Alguien organizó en la Universidad de La Laguna allá por un 20 de noviembre, cuando este país todavía estaba en plena transición, un acto para conmemorar el final de la dictadura franquista. Un par de conferencias y también, según los carteles para invitar a profesores y estudiantes, un "brindis por la muerte de Franco".

Desde el primer minuto aquello me pareció un error. No por apego -ninguno- al cabecilla de una etapa en la que España salió de la miseria pero a costa de soportar un totalitarismo humillante y vergonzoso, sino porque desearle la muerte a una persona, aunque sea el peor enemigo de cada cual, es inhumano y de mal gusto. Un desacierto en el que ninguna culpa tuvo la citada Universidad porque las instituciones, al estar por encima de quienes forman parte de ellas, no son responsables de lo que hacen sus miembros; ni siquiera de lo que hacen sus miembros destacados.

Venezolanos residentes en Nueva York y Miami han acogido con júbilo la muerte de Chávez. Ciertamente no deben tener demasiados motivos para estar tristes quienes se vieron obligados a exiliarse no tanto porque no aguantasen a Chávez, sino a los chavistas. Chavistas como el uniformado que un día se presentó en el chalet de los padres de una apreciada amiga con la intención de comprárselo. Hasta ese momento no habían pensado en venderlo, pero tampoco se había interesado por la propiedad un militar afecto al régimen. Pactaron un precio y aquel hombre, que mi amiga me definió como una persona de apariencia tosca pero muy amable, abrió una bolsa de deportes que traía en el maletero del coche y sacó una considerable cantidad de dinero. Era el anticipo. Ni recibos de entrega a cuenta, ni nada.
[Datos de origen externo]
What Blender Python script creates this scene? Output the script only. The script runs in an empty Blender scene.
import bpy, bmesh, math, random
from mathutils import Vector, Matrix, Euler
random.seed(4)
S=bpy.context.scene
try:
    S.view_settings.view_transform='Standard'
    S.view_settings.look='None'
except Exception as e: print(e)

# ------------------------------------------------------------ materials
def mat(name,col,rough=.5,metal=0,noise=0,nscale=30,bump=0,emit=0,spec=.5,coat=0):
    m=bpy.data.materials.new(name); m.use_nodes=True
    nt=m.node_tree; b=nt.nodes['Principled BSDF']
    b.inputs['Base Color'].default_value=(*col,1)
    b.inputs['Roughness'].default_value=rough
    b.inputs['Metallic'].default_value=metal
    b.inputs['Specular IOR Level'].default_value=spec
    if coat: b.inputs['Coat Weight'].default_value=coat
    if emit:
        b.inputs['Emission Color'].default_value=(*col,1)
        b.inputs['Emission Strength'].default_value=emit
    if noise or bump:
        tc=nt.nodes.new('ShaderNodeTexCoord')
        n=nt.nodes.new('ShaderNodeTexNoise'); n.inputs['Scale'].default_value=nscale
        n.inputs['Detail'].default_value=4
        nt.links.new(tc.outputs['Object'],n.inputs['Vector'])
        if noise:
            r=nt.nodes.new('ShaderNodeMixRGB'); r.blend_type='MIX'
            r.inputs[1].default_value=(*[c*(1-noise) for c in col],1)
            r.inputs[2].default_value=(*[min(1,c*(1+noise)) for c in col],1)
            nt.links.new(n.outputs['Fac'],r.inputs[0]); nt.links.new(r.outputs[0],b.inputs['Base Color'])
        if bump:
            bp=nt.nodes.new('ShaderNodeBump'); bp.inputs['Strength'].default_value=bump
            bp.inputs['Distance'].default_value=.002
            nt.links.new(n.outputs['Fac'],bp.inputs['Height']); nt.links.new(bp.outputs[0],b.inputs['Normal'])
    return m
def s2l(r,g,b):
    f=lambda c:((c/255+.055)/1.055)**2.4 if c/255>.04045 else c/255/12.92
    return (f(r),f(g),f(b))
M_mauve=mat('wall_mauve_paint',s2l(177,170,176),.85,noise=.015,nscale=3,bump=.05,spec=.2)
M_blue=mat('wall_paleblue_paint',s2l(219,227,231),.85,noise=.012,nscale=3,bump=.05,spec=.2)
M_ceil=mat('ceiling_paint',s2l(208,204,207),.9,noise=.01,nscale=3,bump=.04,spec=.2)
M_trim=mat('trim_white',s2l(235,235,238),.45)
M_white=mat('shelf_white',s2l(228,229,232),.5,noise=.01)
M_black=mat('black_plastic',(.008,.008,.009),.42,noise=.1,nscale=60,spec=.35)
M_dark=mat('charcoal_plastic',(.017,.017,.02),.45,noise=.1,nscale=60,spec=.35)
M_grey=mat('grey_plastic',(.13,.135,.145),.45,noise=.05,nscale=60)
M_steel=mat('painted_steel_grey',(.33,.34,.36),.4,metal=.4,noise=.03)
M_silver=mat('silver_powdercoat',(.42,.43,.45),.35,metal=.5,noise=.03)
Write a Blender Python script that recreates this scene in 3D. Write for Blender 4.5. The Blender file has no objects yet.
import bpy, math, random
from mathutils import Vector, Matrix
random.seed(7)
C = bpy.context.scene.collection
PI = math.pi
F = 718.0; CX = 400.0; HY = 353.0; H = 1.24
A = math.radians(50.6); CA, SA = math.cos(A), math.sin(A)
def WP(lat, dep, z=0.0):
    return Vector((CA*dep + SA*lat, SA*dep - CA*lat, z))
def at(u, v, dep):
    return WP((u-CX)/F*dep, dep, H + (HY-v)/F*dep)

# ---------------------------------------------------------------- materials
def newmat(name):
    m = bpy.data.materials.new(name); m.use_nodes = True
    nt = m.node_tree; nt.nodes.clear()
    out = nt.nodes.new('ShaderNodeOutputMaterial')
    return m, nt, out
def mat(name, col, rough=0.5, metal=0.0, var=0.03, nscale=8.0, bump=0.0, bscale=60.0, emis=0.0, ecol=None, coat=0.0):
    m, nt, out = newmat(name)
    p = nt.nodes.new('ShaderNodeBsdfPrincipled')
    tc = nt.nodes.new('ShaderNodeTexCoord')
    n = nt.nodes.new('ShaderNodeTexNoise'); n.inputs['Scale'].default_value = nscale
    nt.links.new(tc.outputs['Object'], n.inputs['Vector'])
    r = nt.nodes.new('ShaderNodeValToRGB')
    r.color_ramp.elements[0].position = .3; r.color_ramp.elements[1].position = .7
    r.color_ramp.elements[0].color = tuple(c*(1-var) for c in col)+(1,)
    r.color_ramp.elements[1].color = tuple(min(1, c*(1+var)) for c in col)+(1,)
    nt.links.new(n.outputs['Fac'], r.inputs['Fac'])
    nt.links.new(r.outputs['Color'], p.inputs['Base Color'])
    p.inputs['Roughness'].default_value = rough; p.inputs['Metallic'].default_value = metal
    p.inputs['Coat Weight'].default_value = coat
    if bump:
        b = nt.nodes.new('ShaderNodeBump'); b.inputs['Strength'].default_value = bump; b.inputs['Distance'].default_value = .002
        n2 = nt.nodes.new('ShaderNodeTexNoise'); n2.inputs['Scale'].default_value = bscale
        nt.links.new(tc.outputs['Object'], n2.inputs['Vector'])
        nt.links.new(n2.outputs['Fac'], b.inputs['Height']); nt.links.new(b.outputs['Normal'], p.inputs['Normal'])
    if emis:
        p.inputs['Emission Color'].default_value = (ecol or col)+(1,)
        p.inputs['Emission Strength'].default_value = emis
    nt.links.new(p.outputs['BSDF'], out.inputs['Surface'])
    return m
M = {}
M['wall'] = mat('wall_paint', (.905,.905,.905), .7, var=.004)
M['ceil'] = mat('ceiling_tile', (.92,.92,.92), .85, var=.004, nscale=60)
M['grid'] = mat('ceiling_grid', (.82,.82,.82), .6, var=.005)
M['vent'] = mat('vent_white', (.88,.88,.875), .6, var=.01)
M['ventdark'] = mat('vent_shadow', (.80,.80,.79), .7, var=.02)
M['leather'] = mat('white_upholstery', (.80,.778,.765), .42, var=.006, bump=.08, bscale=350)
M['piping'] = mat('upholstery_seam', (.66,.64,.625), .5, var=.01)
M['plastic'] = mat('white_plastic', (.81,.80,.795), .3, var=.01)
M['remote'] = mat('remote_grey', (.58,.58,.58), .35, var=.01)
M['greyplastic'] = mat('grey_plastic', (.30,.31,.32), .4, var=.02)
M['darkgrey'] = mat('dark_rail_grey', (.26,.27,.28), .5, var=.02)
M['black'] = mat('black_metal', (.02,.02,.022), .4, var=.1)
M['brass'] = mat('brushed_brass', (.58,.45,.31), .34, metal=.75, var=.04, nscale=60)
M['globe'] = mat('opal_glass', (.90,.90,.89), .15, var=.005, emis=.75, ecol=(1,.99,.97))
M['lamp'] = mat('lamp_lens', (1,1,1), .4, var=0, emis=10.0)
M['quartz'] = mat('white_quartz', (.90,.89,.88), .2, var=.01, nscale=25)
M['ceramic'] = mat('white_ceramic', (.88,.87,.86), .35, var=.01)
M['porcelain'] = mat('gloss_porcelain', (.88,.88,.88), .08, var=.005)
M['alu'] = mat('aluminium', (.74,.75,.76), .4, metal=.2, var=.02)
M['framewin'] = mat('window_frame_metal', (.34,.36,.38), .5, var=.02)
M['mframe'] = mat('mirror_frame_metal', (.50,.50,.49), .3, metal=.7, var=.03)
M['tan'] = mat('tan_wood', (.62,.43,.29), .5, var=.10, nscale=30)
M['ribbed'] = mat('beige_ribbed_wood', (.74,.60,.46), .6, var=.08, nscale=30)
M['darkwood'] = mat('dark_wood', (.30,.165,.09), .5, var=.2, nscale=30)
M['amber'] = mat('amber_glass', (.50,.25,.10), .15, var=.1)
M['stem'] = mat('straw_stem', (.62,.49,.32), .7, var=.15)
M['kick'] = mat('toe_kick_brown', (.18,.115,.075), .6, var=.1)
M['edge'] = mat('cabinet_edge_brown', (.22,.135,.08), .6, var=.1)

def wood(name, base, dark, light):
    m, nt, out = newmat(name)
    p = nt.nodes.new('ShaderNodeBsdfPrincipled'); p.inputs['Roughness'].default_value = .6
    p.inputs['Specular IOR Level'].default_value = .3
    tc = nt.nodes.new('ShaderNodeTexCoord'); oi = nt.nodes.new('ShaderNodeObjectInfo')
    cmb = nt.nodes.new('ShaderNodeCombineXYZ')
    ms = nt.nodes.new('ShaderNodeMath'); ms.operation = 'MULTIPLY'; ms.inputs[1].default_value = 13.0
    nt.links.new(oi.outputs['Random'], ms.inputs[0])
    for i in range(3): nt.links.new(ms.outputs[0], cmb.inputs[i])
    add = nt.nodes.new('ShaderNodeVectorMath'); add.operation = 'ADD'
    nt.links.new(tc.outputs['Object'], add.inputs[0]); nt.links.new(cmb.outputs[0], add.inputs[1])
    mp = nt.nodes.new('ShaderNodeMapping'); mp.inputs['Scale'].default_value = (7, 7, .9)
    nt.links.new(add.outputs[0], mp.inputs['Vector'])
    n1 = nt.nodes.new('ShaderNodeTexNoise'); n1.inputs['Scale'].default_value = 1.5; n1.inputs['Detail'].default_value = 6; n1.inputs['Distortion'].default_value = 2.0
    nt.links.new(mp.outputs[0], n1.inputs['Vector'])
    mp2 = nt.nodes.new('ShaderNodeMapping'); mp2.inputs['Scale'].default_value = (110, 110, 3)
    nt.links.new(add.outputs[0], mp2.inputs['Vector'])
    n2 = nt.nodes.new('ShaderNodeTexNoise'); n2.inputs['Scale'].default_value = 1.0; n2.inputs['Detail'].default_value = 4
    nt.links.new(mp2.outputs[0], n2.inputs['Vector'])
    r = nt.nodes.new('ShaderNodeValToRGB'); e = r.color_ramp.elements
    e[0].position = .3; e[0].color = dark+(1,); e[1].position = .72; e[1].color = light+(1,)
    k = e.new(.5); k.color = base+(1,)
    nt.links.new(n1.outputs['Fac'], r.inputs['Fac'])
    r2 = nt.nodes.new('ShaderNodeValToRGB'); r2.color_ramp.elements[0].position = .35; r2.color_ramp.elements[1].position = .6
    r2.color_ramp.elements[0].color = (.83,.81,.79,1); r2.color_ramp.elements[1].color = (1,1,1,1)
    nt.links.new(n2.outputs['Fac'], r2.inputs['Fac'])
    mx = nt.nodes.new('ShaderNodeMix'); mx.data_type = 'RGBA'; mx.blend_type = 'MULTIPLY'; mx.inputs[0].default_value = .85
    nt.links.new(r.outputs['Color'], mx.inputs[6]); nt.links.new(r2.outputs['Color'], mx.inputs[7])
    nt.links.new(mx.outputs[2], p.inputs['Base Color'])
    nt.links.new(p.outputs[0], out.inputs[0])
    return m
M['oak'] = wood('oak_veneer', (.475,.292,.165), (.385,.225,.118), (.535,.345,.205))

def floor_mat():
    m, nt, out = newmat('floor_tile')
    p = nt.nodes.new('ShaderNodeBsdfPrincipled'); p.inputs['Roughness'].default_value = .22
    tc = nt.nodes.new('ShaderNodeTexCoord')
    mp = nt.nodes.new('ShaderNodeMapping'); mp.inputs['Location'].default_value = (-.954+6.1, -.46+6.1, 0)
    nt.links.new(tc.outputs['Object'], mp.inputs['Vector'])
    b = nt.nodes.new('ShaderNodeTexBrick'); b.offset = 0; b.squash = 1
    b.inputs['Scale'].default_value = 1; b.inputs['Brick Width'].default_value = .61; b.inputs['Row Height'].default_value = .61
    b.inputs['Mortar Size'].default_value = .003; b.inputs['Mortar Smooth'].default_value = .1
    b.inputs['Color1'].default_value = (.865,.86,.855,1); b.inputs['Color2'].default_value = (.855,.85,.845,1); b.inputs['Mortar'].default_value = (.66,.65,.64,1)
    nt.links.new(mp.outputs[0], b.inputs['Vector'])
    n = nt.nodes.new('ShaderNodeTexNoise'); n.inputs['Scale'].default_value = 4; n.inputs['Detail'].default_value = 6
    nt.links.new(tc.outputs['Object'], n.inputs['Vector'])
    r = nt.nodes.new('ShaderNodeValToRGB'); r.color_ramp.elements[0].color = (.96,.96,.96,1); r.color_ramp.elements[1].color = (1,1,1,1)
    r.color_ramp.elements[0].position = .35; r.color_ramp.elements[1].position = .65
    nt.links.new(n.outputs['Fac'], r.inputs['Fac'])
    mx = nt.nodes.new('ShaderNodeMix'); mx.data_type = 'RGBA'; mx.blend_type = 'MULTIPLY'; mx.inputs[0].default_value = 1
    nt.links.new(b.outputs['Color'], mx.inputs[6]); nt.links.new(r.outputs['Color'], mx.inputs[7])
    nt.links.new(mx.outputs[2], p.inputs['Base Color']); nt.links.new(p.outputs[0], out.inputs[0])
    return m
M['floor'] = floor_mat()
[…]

El pacto incluía una aportación semanal hasta abonar el pago íntegro. "Faltaría más; ustedes pueden quedarse hasta que yo les dé todo lo acordado".

Durante las semanas siguientes aquel hombre se presentó siempre el día convenido con su bolsa de deportes y el importe en efectivo de lo que le tocaba desembolsar. Con el último pago los propietarios le entregaron las llaves y se despidieron de él y amigos para siempre aunque, según mi amiga, desde entonces no lo han vuelto a ver.

En la Venezuela de Chávez se han producido miles de casos como estos durante los últimos años. Llegó un momento en que el régimen tuvo que llamar al orden a sus adeptos para que no hicieran tanta ostentación. No encajaban muy bien en la propaganda oficial los continuos ataques contra Estados Unidos si luego los más conspicuos seguidores del presidente se exhibían en todoterrenos made in US, parecidos a los que algún que otro hortera usaba por estos alrededores. Nada extraño; en la antigua URSS, también la nomenklatura comunista sustituyó a la corte del zar. Eso sí, sin tanto boato como los seguidores del infortunado Chávez.

Un presidente, por lo demás, que ha perjudicado a muchísimos canarios con expropiaciones. Quejarse de estos abusos le supuso a Paulino Rivero la declaración de persona no grata. Sin alegrías, sino más bien con tristeza porque la muerte de alguien siempre debe apenarnos, que Dios lo tenga en su gloria y a otra cosa por el bien de Venezuela, y no solo de Venezuela.